*** Provided material ***
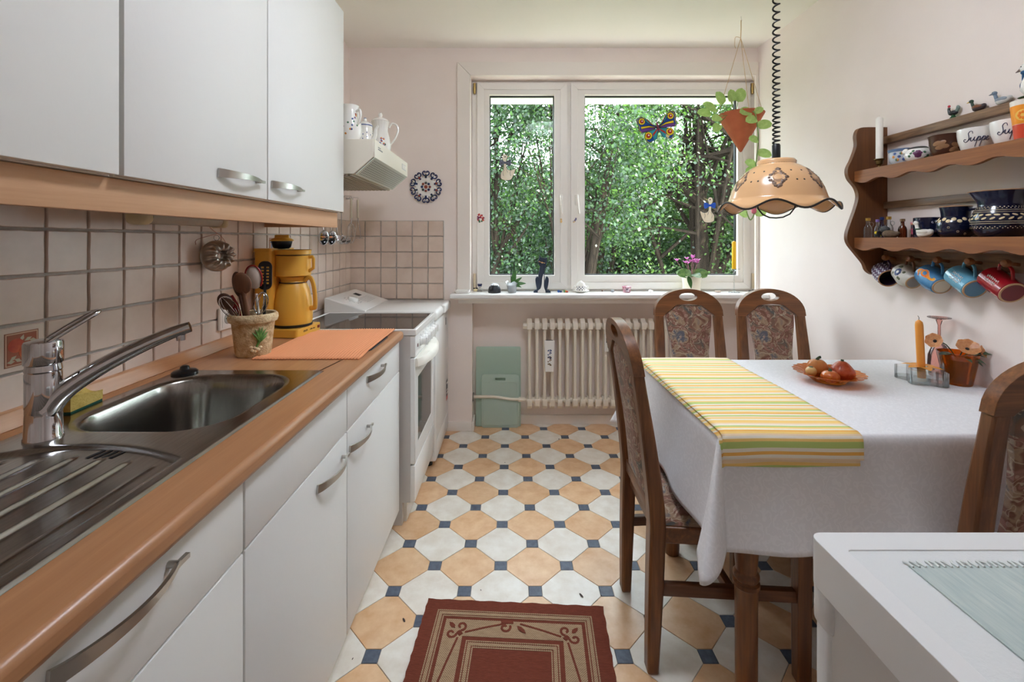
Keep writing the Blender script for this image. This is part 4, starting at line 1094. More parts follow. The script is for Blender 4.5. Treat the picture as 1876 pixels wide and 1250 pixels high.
# porcelain humidifier hung on the radiator
hm = thing('humidifier', 'white porcelain humidifier with a blue flower print hung on the radiator', 'humidifier', (.245, 2.955, .39))
build('vessel', MB().prism([(-.033, .205), (-.029, 0), (.027, 0), (.033, .205)], -.006, .016), m_porc, hm, bevel=.004)
build('opening', MB().box(-.022, .022, -.002, .012, .203, .2062), m_dark, hm, smooth=False)
build('cord', MB().tube([(-.012, .006, .205), (0, .006, .29), (.012, .006, .205)], .001, 5), mat('grey_cord', (170, 160, 148), .8), hm)
for nm, c_, zz in (('blue_bloom', (60, 84, 130), .115), ('brown_stalk', (120, 96, 66), .07)):
    b_ = MB(); rr = random.Random(5)
    for i in range(16): b_.ball((rr.uniform(-.010, .010), -.0062, zz + rr.uniform(-.032, .032)), (.0042, .001, .0048), 7, 4)
    o = build(nm, b_, mat('glaze_' + nm, c_, .4), hm); o['kind'] = 'stuff'
hmr = thing('heat_meter', 'slim white heat meter clipped to the radiator behind the chair', 'meter', (.625, 2.965, .52))
build('case', MB().box(-.019, .019, -.012, .012, 0, .115, .005), m_white, hmr); build('display', MB().box(-.012, .012, -.0128, -.0118, .06, .09), mat('lcd_grey', (96, 104, 100), .3), hmr, smooth=False)
# two frosted glass boards leaning in the niche
m_fg = glass_mat('frosted_green_glass', (236, 248, 240), .03, .25, body=.86, bodycol=(222, 240, 229))
m_fg2 = glass_mat('frosted_pale_glass', (238, 246, 241), .03, .25, body=.88, bodycol=(228, 242, 233))
b1 = thing('glass_board', 'large frosted green glass board leaning at the back of the niche', 'cutting board', (-.092, 3.040, 0), rot=(-.045, 0, 0))
build('plate', MB().prism(rrect(-.151, .151, 0, .53, .008, 3), -.003, .003), m_fg, b1, bevel=.001)
build('plate_feet', MB().lathe([(0, -.005), (.008, -.005), (.008, -.003), (0, -.003)], 12, T(-.138, 0, .51) @ Rx(PI / 2) @ T(0, 0, .008)).lathe([(0, -.005), (.008, -.005), (.008, -.003), (0, -.003)], 12, T(.132, 0, .51) @ Rx(PI / 2) @ T(0, 0, .008)), m_fg2, b1)
b2 = thing('glass_board', 'smaller glass board with a finger slot leaning in front of the large one', 'cutting board', (-.078, 3.018, 0), rot=(-.04, 0, 0))
build('plate', MB().prism(rrect(-.126, .126, 0, .352, .02, 4), -.003, .003, [rrect(-.035, .035, .312, .330, .0085, 4)[::-1]]), m_fg2, b2, bevel=.001)
build('ridge', MB().tube(rrect and [(x, -.0035, z) for x, z in rrect(-.112, .112, .02, .300, .012, 3)], .0016, 5, closed=True), m_fg2, b2)

# ------------------------------------------------------------------ things on the sill
SZ = .9083; SY = 2.955
def sx(px, Y=SY): return (px - 938) / 830 * Y
sd_ = MB().prism(rrect(-.047, .047, -.03, .03, .018, 5), 0, .005, plane='xy').prism(rrect(-.05, .05, -.033, .033, .02, 5), .005, .020, [rrect(-.043, .043, -.026, .026, .016, 5)[::-1]], plane='xy')
one('soap_dish', sd_, m_porc, 'white oblong porcelain dish at the corner of the sill', 'dish', (-.318, 2.925, SZ), bevel=.002)
cnd = thing('small_ornament', 'small cream ornament beside the hourglass on the sill', 'ornament', (-.243, 3.02, SZ))
build('body', MB().lathe([(0, 0), (.013, 0), (.014, .012), (.009, .018), (0, .019)], 14), mat('cream_ceramic', (228, 210, 170), .4), cnd)
build('wings', MB().ball((-.008, -.004, .02), (.008, .003, .005), 8, 6).ball((.008, -.004, .02), (.008, .003, .005), 8, 6), m_ink, cnd)
hg = thing('hourglass', 'small hourglass with blue sand on the sill', 'hourglass', (-.212, 2.985, SZ))
m_clear = glass_mat('clear_glass', (250, 252, 252), .09, .0, body=.05)
build('glass', MB().lathe([(0, 0), (.015, .0), (.017, .006), (.014, .018), (.003, .027), (.014, .036), (.017, .048), (.015, .054), (0, .054)], 20), m_clear, hg)
build('sand', MB().lathe([(0, .034), (.012, .0385), (.0145, .050), (.0135, .0525), (0, .0525)], 18), mat('blue_sand', (30, 44, 110), .7), hg)
et = thing('kitchen_timer', 'round black wind-up kitchen timer with a white dial on the sill', 'timer', (sx(906), SY - .01, SZ))
build('dome', MB().lathe([(0, 0), (.040, 0), (.0415, .006), (.040, .022), (.034, .038), (.026, .048), (0, .050)], 30), mat('timer_black', (38, 40, 46), .5), et)
dial = build('dial', MB().lathe([(0, .0), (.0265, .0), (.0285, .003), (.027, .005), (.02, .006), (0, .0065)], 30, T(0, -.008, .0415) @ Rx(.62)), mat('dial_white', (224, 228, 232), .3), et)
build('knob', MB().lathe([(0, .005), (.009, .005), (.008, .013), (0, .014)], 18, T(0, -.008, .0415) @ Rx(.62)), m_chrome, dial)
tk = MB()
for i in range(20):
    a = 2 * PI * i / 20; tk.box(-.0008, .0008, .019, .025, .0058, .0066, M=T(0, -.008, .0415) @ Rx(.62) @ Rz(a))
build('dial_ticks', tk, m_ink, dial, smooth=False)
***
* [Work required] Write out again every line above exactly as given; the pictures do not belong in the copy.

* [Output for this exercise]
Keep writing the Blender script for this image. This is part 4, starting at line 1094. More parts follow. The script is for Blender 4.5. Treat the picture as 1876 pixels wide and 1250 pixels high.
# porcelain humidifier hung on the radiator
hm = thing('humidifier', 'white porcelain humidifier with a blue flower print hung on the radiator', 'humidifier', (.245, 2.955, .39))
build('vessel', MB().prism([(-.033, .205), (-.029, 0), (.027, 0), (.033, .205)], -.006, .016), m_porc, hm, bevel=.004)
build('opening', MB().box(-.022, .022, -.002, .012, .203, .2062), m_dark, hm, smooth=False)
build('cord', MB().tube([(-.012, .006, .205), (0, .006, .29), (.012, .006, .205)], .001, 5), mat('grey_cord', (170, 160, 148), .8), hm)
for nm, c_, zz in (('blue_bloom', (60, 84, 130), .115), ('brown_stalk', (120, 96, 66), .07)):
    b_ = MB(); rr = random.Random(5)
    for i in range(16): b_.ball((rr.uniform(-.010, .010), -.0062, zz + rr.uniform(-.032, .032)), (.0042, .001, .0048), 7, 4)
    o = build(nm, b_, mat('glaze_' + nm, c_, .4), hm); o['kind'] = 'stuff'
hmr = thing('heat_meter', 'slim white heat meter clipped to the radiator behind the chair', 'meter', (.625, 2.965, .52))
build('case', MB().box(-.019, .019, -.012, .012, 0, .115, .005), m_white, hmr); build('display', MB().box(-.012, .012, -.0128, -.0118, .06, .09), mat('lcd_grey', (96, 104, 100), .3), hmr, smooth=False)
# two frosted glass boards leaning in the niche
m_fg = glass_mat('frosted_green_glass', (236, 248, 240), .03, .25, body=.86, bodycol=(222, 240, 229))
m_fg2 = glass_mat('frosted_pale_glass', (238, 246, 241), .03, .25, body=.88, bodycol=(228, 242, 233))
b1 = thing('glass_board', 'large frosted green glass board leaning at the back of the niche', 'cutting board', (-.092, 3.040, 0), rot=(-.045, 0, 0))
build('plate', MB().prism(rrect(-.151, .151, 0, .53, .008, 3), -.003, .003), m_fg, b1, bevel=.001)
build('plate_feet', MB().lathe([(0, -.005), (.008, -.005), (.008, -.003), (0, -.003)], 12, T(-.138, 0, .51) @ Rx(PI / 2) @ T(0, 0, .008)).lathe([(0, -.005), (.008, -.005), (.008, -.003), (0, -.003)], 12, T(.132, 0, .51) @ Rx(PI / 2) @ T(0, 0, .008)), m_fg2, b1)
b2 = thing('glass_board', 'smaller glass board with a finger slot leaning in front of the large one', 'cutting board', (-.078, 3.018, 0), rot=(-.04, 0, 0))
build('plate', MB().prism(rrect(-.126, .126, 0, .352, .02, 4), -.003, .003, [rrect(-.035, .035, .312, .330, .0085, 4)[::-1]]), m_fg2, b2, bevel=.001)
build('ridge', MB().tube(rrect and [(x, -.0035, z) for x, z in rrect(-.112, .112, .02, .300, .012, 3)], .0016, 5, closed=True), m_fg2, b2)

# ------------------------------------------------------------------ things on the sill
SZ = .9083; SY = 2.955
def sx(px, Y=SY): return (px - 938) / 830 * Y
sd_ = MB().prism(rrect(-.047, .047, -.03, .03, .018, 5), 0, .005, plane='xy').prism(rrect(-.05, .05, -.033, .033, .02, 5), .005, .020, [rrect(-.043, .043, -.026, .026, .016, 5)[::-1]], plane='xy')
one('soap_dish', sd_, m_porc, 'white oblong porcelain dish at the corner of the sill', 'dish', (-.318, 2.925, SZ), bevel=.002)
cnd = thing('small_ornament', 'small cream ornament beside the hourglass on the sill', 'ornament', (-.243, 3.02, SZ))
build('body', MB().lathe([(0, 0), (.013, 0), (.014, .012), (.009, .018), (0, .019)], 14), mat('cream_ceramic', (228, 210, 170), .4), cnd)
build('wings', MB().ball((-.008, -.004, .02), (.008, .003, .005), 8, 6).ball((.008, -.004, .02), (.008, .003, .005), 8, 6), m_ink, cnd)
hg = thing('hourglass', 'small hourglass with blue sand on the sill', 'hourglass', (-.212, 2.985, SZ))
m_clear = glass_mat('clear_glass', (250, 252, 252), .09, .0, body=.05)
build('glass', MB().lathe([(0, 0), (.015, .0), (.017, .006), (.014, .018), (.003, .027), (.014, .036), (.017, .048), (.015, .054), (0, .054)], 20), m_clear, hg)
build('sand', MB().lathe([(0, .034), (.012, .0385), (.0145, .050), (.0135, .0525), (0, .0525)], 18), mat('blue_sand', (30, 44, 110), .7), hg)
et = thing('kitchen_timer', 'round black wind-up kitchen timer with a white dial on the sill', 'timer', (sx(906), SY - .01, SZ))
build('dome', MB().lathe([(0, 0), (.040, 0), (.0415, .006), (.040, .022), (.034, .038), (.026, .048), (0, .050)], 30), mat('timer_black', (38, 40, 46), .5), et)
dial = build('dial', MB().lathe([(0, .0), (.0265, .0), (.0285, .003), (.027, .005), (.02, .006), (0, .0065)], 30, T(0, -.008, .0415) @ Rx(.62)), mat('dial_white', (224, 228, 232), .3), et)
build('knob', MB().lathe([(0, .005), (.009, .005), (.008, .013), (0, .014)], 18, T(0, -.008, .0415) @ Rx(.62)), m_chrome, dial)
tk = MB()
for i in range(20):
    a = 2 * PI * i / 20; tk.box(-.0008, .0008, .019, .025, .0058, .0066, M=T(0, -.008, .0415) @ Rx(.62) @ Rz(a))
build('dial_ticks', tk, m_ink, dial, smooth=False)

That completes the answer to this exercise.